CHP’nin feodal gerici yapının
tasfiyesi için Toprak Reformunda ısrarcı tutumu ile dünya dengelerinde ABD’nin
getirdiği rüzgâr çok partili sandık müsameresini dayatmış ve “nur” topu gibi
bir partimiz olmuştur.
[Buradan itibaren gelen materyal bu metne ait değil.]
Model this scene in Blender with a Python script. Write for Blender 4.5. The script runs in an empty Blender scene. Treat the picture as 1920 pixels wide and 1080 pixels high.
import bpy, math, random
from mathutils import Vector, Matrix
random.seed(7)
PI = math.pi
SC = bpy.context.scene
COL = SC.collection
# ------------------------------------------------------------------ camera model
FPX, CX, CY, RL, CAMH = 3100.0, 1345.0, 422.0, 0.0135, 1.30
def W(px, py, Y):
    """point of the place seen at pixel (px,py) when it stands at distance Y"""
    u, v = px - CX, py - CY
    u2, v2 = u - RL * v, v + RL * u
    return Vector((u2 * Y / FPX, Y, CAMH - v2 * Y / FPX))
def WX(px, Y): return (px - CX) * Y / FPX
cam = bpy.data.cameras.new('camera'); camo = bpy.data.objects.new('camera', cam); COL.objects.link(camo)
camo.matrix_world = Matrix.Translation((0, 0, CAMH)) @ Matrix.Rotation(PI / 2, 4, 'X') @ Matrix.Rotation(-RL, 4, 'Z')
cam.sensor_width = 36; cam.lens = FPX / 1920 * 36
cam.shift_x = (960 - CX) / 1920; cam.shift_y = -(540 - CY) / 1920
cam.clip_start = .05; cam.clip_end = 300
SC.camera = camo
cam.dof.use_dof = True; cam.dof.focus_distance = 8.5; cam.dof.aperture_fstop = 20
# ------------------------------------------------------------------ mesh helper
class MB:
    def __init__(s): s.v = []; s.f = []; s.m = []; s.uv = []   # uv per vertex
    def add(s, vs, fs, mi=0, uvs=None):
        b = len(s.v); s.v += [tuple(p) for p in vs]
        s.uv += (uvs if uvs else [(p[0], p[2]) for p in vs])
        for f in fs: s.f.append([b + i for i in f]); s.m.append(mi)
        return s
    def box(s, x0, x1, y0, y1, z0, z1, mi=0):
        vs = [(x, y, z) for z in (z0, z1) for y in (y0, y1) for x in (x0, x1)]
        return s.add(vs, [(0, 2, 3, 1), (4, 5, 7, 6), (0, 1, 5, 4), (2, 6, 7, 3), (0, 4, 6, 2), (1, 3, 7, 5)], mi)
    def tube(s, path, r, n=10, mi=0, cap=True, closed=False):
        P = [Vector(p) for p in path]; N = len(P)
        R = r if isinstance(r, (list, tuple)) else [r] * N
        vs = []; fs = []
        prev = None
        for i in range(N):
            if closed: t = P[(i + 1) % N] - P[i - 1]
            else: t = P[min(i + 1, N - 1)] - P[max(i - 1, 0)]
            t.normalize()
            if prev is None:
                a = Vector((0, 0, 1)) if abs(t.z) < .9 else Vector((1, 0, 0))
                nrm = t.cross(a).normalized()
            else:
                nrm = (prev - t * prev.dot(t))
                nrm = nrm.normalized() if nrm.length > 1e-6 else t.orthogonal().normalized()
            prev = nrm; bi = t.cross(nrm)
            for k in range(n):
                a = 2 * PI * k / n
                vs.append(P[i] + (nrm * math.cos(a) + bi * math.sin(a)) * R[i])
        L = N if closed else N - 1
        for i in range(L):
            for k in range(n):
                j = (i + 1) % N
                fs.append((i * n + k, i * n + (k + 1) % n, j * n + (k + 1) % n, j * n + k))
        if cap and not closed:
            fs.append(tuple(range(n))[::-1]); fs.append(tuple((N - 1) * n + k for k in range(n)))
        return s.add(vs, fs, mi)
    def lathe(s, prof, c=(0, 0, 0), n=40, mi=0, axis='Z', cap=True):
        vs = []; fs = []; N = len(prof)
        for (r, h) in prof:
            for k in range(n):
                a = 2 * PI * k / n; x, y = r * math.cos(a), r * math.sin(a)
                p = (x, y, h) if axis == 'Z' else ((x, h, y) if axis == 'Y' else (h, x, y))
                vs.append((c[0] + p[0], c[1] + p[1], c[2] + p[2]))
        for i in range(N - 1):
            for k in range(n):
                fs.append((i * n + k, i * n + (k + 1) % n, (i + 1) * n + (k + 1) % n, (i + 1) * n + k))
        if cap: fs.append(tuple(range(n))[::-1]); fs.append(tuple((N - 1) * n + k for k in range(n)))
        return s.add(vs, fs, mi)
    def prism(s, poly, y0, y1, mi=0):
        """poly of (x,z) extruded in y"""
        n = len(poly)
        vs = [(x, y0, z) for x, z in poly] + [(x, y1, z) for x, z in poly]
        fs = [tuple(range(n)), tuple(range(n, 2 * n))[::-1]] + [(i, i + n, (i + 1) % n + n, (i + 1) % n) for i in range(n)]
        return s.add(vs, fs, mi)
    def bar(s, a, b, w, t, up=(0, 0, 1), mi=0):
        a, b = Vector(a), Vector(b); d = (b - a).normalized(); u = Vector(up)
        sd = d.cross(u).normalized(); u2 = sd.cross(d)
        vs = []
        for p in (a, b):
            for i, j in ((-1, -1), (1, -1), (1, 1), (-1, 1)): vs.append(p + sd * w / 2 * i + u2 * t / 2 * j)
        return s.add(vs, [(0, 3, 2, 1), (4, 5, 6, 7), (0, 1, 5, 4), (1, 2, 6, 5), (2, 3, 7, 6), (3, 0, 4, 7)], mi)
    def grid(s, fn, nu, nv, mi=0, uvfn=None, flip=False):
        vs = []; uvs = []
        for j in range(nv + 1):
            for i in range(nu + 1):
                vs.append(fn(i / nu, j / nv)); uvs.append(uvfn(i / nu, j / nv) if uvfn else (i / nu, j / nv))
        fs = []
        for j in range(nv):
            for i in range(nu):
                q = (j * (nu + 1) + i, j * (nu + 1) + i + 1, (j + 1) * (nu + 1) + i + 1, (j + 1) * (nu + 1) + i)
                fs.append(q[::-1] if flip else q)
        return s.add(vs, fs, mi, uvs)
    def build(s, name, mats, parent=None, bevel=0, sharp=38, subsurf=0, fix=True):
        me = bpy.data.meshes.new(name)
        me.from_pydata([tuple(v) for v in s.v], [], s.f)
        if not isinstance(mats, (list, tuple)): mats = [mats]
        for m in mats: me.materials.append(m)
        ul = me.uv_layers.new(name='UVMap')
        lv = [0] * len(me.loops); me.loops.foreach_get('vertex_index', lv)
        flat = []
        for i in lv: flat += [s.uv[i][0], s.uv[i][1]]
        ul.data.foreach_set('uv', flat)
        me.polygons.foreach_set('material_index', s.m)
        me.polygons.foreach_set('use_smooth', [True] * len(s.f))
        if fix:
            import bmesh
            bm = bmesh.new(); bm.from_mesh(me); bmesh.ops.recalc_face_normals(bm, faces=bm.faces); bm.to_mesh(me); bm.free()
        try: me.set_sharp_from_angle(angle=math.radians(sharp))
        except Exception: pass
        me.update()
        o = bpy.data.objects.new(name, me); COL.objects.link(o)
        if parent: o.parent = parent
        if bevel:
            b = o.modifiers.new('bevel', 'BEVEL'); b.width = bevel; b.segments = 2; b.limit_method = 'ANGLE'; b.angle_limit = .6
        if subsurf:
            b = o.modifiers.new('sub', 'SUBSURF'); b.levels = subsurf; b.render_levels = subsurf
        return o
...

Demokrat Parti…
Feodal, gerici yapının kâbusu
olan Halkevleri, Halkodaları, Köy Enstitüleri hızla kapatılarak Kemalist
Devrimin yurttaş, Cumhuriyet insanı yetiştirmesi tasarımları iptal edilmiştir.
1949’da ABD ile yapılan Fullbright Anlaşması sonuçlarının milli eğitimin gayrı
milli olmasının da yolunu açtığını burada hatırlamalıyız. “Küçük Amerika”
hayalleri satanların bu ve benzeri anlaşmaları iptal etmelerini düşünmek eşyanın
doğasına aykırıdır. 1950-1960 yılları arasında ABD ile yapılan ikili
anlaşmalar, feodal, gerici unsurlarla yapılan işbirliğinin sonuçlarını bugün
AKP iktidarıyla yaşıyoruz. Tasfiyesi
engellenen gerici yapının bölücü terör örgütünün de mümbit tarlası olduğunu
söylememize gerek var mı?
Bugün bizlere düşen görev,
tarihten ibret alarak yeniden Milli Birleşik Cepheyi kurmak, her türlü etnik,
dini, siyasi ayrılığı, benim partim, senin partin gibi çelişmeleri öteleyerek
“Ya İstiklal, Ya Ölüm” şiarıyla Tam Bağımsız Türkiye’yi kurmaktır.
Taksim Gezi Parkı’nda
başlayan eylemlerin yurt geneline yayılarak bir halk hareketine dönüşmesi
karşısında siyaset önderlik zafiyetiyle öngörüsüzlüğün boy çukuruna düşmüştür.
Mevcut yapıların haka önderlik edememesinin sonuçlarını değerlendirmesi gerekenler
derslerine çalışmak, kendi söylem ve eylem anlayışlarını gözden geçirmek
zorundadırlar.
20. yüzyılın ilk yarısının
dünya tarihini emperyalizme karşı verdiği bağımsızlık savaşıyla belirleyen
Türkiye, 21. yüzyılın tarihini de Milli Birleşik cepheyi kurarak, Kemalist
Devrim’i yeniden ihya ve inşa ederek başaracaktır.